Em Santa Catarina o modelo espetacular da trinca judiciário/polícia/mídia
levou um homem à morte. Acusado de tentar obstruir uma investigação sobre
corrupção no interior da universidade, o reitor da UFSC foi preso de forma espalhafatosa
e submetido ao escracho público. Nenhum documento, nenhuma prova, nada que
pudesse transformá-lo em um risco para a sociedade. Ainda assim foi levado ao presídio
de segurança máxima. O reitor não suportou ver toda a sua vida escapar das mãos
por um ato tão insano. Matou-se. Ainda assim, as gentes que atuam nessas áreas
não arrefecem. Lançam notas dizendo que estão certas. E que é assim mesmo, e é
porque é.
Essa semana, outra vez o denuncismo anônimo levou a polícia,
sempre junto com a mídia, à casa do filho de Lula. Acusação: ele estaria
fumando maconha. Opa! Teria dentro da casa a carga do helicóptero encontrado na
fazenda de Parrela? Não. Ele estaria fumando. Ah, tá, então é crime grave.
Invade! E lá foi a polícia com um mandato fazer revista na casa para achar um
baseado. Não achou. A tática é boa. Já que não dá para pegar o Lula, vamos
destruindo pelas beiradas. Pega um filho aqui, uma sobrinha ali, uma tia, um
primo, um cunhado e tudo isso pode formar um mosaico que diga o quanto Lula é
ladrão. E dê-lhe a alimentar a histeria, para que os julgamentos se façam nas
redes sociais e nas ruas, e a condenação aconteça sem passar pelos tribunais.
Está abolido o direito. Agora é a malta ensandecida que decide e abaixa o
polegar como nos espetáculos romanos, exigindo a morte do gladiador.
Tenho gravada na mente a frase do desembargador, amigo do
reitor Cancellier, na sessão fúnebre da UFSC: “Eu não conheço esses juízes,
esses delegados.

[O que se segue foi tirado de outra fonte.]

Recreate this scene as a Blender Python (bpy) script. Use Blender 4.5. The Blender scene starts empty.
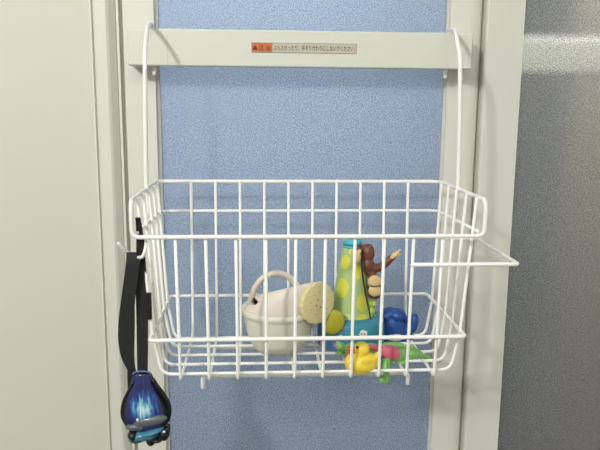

Não conheço e não quero conhecê-los. Porque tenho medo deles”.
Eis o drama. Quando aqueles que deveriam ser os guardiões do direito nos
provocam medo, que fazer? É a treva.
O clássico do cinema “O advogado do diabo” é uma boa
reflexão para esses tempos. Quando a vaidade assoma tomando conta de tudo, nada
mais pode ser parado. O ovo da serpente choca serpentes. A justiça não é uma
ação espetacular. Ela é, ou deveria ser, espaço do cuidado e da dignidade. E os
crimes deveriam ser investigados no silêncio das sombras, para não espantar o
criminoso, para preservar as provas e tudo mais. Os agentes da lei deviam ser
alguma coisa assim como o Batman, necessários às gentes, mas anônimos, para que
pudessem atuar melhor, garantindo a justiça e não alimentando o ego. Os holofotes acendem a vaidade e a vaidade é a porta do
inferno. Para o vaidoso, e para os que ele ataca.

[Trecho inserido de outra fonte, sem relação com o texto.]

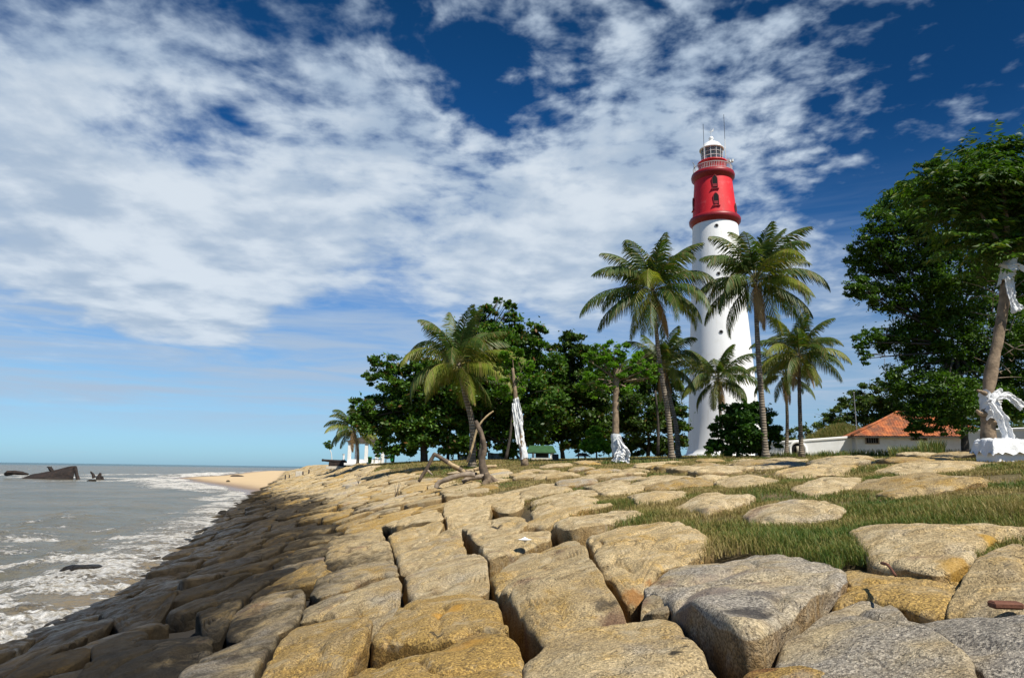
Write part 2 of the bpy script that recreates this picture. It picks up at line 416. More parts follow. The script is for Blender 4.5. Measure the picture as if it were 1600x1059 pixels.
    n.put(n.bsdf.inputs['Roughness'], rg); n.bsdf.inputs['Specular IOR Level'].default_value = .22
    ck = n.node('ShaderNodeTexVoronoi', {'Vector': n.vmath('ADD', n.pos, nzs), 'Scale': 1.25}, feature='DISTANCE_TO_EDGE').outputs[0]
    ck = n.math('MULTIPLY', n.maprange(ck, .003, .016, 1, 0), n.maprange(n.noise(n.pos, 1.3, 2), .50, .58))
    mid = n.math('SUBTRACT', mid, n.math('MULTIPLY', ck, .35))
    hgt = n.math('ADD', n.math('MULTIPLY', mid, 1.6), n.math('ADD', n.math('MULTIPLY', fine, .55), n.math('MULTIPLY', n.math('ADD', vs, gr), .16)))
    bp = n.node('ShaderNodeBump', {'Strength': 1.0, 'Distance': 0.034, 'Height': hgt})
    n.put(n.bsdf.inputs['Normal'], bp.outputs[0])
    return m
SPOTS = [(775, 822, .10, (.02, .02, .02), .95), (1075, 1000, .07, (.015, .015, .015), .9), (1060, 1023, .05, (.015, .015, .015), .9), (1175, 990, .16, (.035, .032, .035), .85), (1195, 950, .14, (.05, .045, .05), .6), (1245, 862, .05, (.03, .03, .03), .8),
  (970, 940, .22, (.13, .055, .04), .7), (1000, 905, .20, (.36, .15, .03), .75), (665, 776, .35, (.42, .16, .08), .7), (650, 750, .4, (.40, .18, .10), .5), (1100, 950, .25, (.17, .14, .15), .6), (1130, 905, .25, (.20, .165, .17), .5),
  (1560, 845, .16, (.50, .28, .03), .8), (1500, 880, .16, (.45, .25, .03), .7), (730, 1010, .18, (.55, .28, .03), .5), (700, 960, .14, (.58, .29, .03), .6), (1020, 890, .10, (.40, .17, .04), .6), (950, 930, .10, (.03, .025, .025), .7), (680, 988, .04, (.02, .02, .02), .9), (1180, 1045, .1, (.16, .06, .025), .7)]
STONE = m_stone()

# ------------------------------------------------------------------ ground sheet
def nonuni(segs):
    out = []
    for a, b, st in segs: out.append(np.arange(a, b, st))
    return np.concatenate(out)
gx = nonuni([(-170, -40, 2.5), (-40, -12, .8), (-12, 14, .16), (14, 40, .6), (40, 120, 3), (120, 700, 20)])
gy = nonuni([(-30, 0, 1.2), (0, 14, .16), (14, 40, .5), (40, 200, 2), (200, 600, 8), (600, 1300, 25)])
GX, GY = np.meshgrid(gx, gy)
hr = Hr(GX, GY); pl = plat(GX, GY)
gz = hr-0.34*(1-pl)-0.08*pl
sand = Hsand(GX, GY); sand = np.where(GY > 60, sand, -9)
issand = np.clip((sand-gz)*20, 0, 1)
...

Não sei se Lula é ladrão, nada foi provado. E mesmo que
fosse. Nem ele, nem o Eike, nem o reitor, nem o Garotinho, nem o Rafael Braga ou
a qualquer outra pessoa precisa passar pelo aviltamento de ser julgado antes de
ser condenado, antes que tenham sido respeitados todos os ritos da Justiça.
Isso é o mínimo que podemos querer, apesar de
saber que ainda assim pode haver injustiça.
Mas o linchamento público, feito com base na histeria
descabeçada, fatalmente leva a tragédia, como a que vivemos agora, aqui em
Florianópolis, com a triste decisão do reitor da UFSC.
Há que estancar esse
surto sob penas de perdermos o controle sobre a Caixa de Pandora. Uma vez
aberta, ninguém mais consegue controlar.